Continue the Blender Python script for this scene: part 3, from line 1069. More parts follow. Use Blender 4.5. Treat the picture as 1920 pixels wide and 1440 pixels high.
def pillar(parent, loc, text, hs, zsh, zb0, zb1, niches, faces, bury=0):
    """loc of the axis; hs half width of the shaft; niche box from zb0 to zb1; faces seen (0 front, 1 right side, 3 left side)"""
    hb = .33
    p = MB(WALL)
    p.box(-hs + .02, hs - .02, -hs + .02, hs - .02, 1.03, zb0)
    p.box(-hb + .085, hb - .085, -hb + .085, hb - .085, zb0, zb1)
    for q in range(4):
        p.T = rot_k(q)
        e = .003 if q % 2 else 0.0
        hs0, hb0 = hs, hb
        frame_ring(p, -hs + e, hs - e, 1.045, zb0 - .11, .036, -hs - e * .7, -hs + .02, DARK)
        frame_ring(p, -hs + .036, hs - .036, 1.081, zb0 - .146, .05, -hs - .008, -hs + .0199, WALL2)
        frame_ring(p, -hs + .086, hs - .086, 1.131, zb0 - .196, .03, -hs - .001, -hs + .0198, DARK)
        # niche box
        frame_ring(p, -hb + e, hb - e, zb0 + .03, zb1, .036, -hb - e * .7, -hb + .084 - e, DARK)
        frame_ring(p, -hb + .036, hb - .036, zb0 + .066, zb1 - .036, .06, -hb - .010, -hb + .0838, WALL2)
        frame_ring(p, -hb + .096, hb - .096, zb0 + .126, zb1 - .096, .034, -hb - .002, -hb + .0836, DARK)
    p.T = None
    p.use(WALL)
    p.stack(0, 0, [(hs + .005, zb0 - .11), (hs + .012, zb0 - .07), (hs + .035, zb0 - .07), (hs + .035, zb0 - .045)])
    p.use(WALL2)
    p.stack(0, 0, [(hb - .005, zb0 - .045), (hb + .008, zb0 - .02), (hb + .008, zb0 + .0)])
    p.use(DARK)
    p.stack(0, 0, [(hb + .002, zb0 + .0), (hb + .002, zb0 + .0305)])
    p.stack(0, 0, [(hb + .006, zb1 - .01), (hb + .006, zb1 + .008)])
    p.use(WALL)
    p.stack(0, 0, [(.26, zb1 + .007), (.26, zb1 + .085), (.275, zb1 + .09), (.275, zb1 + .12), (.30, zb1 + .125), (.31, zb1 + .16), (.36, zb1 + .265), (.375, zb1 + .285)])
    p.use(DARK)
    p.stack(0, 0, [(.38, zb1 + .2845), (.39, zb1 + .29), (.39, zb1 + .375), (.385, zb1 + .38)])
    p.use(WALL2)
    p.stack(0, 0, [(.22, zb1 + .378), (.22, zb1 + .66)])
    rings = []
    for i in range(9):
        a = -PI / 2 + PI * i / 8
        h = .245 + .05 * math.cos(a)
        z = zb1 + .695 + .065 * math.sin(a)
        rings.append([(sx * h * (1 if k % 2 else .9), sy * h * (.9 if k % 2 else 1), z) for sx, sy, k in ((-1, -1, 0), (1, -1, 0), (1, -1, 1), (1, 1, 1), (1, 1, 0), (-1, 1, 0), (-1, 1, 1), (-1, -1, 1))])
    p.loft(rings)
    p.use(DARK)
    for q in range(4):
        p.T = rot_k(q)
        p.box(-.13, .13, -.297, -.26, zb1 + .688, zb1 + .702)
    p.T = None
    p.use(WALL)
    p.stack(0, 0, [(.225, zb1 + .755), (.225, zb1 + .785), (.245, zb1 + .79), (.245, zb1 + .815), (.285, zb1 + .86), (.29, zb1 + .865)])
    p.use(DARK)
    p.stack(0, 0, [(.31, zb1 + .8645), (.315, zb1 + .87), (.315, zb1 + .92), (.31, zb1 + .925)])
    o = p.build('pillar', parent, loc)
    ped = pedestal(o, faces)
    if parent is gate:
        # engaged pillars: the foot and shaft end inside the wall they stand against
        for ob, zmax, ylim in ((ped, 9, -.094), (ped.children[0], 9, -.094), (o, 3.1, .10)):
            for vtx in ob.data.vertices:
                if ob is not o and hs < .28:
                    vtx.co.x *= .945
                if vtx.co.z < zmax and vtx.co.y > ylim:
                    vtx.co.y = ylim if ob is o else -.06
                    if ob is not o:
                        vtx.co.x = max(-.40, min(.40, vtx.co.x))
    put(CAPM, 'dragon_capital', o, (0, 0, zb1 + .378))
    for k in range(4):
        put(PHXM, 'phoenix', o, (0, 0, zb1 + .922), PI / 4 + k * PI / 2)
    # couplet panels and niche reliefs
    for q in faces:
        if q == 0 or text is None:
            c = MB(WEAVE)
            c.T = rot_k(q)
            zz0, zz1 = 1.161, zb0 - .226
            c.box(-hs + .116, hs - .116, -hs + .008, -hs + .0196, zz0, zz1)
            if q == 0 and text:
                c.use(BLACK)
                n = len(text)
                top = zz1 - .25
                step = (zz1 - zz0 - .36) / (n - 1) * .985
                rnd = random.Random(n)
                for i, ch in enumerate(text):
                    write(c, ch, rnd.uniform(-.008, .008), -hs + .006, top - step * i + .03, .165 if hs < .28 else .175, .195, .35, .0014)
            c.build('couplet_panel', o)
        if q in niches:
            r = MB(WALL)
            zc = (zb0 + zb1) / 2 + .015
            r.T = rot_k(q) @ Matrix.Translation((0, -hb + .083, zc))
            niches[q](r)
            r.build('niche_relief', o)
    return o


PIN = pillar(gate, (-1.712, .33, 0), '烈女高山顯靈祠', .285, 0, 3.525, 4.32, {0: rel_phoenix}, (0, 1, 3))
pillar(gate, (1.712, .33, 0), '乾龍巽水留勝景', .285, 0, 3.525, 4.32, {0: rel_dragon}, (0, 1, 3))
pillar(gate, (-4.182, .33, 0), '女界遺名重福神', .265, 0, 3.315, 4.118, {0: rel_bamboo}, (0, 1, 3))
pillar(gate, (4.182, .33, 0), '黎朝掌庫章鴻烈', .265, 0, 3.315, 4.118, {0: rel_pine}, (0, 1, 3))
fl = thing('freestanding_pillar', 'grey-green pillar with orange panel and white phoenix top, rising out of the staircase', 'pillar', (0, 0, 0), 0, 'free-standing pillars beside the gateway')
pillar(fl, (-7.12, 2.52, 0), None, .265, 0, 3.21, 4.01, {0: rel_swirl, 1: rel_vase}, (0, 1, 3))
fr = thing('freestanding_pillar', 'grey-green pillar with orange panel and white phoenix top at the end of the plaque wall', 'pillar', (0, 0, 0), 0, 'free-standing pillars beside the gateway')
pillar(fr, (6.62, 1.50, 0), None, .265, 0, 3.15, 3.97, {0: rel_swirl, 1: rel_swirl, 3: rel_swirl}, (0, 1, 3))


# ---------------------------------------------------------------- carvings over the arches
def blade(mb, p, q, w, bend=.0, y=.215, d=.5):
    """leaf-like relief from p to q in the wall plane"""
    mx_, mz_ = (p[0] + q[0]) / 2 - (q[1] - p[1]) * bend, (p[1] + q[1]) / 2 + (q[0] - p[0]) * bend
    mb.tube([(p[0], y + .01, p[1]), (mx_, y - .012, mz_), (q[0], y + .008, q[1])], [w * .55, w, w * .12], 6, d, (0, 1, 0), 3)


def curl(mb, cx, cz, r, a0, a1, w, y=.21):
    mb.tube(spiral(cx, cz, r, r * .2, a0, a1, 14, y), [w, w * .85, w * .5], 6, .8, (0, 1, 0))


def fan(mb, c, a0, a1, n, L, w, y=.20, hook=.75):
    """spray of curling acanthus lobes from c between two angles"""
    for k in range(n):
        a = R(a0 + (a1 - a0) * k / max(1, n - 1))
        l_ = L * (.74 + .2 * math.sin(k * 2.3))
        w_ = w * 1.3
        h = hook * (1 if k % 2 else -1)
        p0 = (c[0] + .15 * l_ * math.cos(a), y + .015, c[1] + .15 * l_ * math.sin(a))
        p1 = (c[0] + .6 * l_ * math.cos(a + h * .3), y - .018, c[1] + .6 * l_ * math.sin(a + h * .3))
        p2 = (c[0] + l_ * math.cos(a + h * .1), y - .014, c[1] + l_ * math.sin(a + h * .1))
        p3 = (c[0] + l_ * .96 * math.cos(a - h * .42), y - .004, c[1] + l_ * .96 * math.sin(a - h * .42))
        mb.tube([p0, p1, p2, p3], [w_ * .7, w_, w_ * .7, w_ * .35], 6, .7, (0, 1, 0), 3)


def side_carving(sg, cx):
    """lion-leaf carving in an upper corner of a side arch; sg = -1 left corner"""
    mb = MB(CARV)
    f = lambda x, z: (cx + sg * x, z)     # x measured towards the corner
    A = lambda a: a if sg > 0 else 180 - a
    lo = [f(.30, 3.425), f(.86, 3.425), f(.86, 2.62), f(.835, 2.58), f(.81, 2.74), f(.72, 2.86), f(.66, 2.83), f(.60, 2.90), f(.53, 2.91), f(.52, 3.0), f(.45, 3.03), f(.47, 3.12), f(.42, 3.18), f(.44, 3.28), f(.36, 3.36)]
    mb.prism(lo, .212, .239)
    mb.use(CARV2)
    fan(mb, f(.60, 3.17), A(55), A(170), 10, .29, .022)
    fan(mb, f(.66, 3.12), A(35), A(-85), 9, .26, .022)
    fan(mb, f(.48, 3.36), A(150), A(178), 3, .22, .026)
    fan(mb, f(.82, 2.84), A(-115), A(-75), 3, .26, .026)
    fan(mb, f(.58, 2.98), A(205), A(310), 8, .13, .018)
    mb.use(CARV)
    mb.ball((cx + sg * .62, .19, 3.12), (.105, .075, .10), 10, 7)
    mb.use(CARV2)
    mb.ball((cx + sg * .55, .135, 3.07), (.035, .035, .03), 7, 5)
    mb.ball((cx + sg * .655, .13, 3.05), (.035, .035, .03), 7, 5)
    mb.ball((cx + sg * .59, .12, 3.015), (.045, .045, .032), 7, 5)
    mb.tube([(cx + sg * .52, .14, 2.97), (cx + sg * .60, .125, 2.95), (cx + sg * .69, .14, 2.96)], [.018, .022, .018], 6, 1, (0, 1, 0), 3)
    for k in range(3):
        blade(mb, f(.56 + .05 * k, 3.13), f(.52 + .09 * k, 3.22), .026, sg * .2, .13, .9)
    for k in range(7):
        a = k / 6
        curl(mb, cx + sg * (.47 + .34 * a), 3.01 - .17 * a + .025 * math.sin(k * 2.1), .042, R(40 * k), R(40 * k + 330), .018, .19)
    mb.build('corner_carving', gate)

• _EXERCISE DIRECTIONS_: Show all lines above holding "from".

• _IN RESPONSE_:
Continue the Blender Python script for this scene: part 3, from line 1069. More parts follow. Use Blender 4.5. Treat the picture as 1920 pixels wide and 1440 pixels high.
    """loc of the axis; hs half width of the shaft; niche box from zb0 to zb1; faces seen (0 front, 1 right side, 3 left side)"""
    """leaf-like relief from p to q in the wall plane"""
    """spray of curling acanthus lobes from c between two angles"""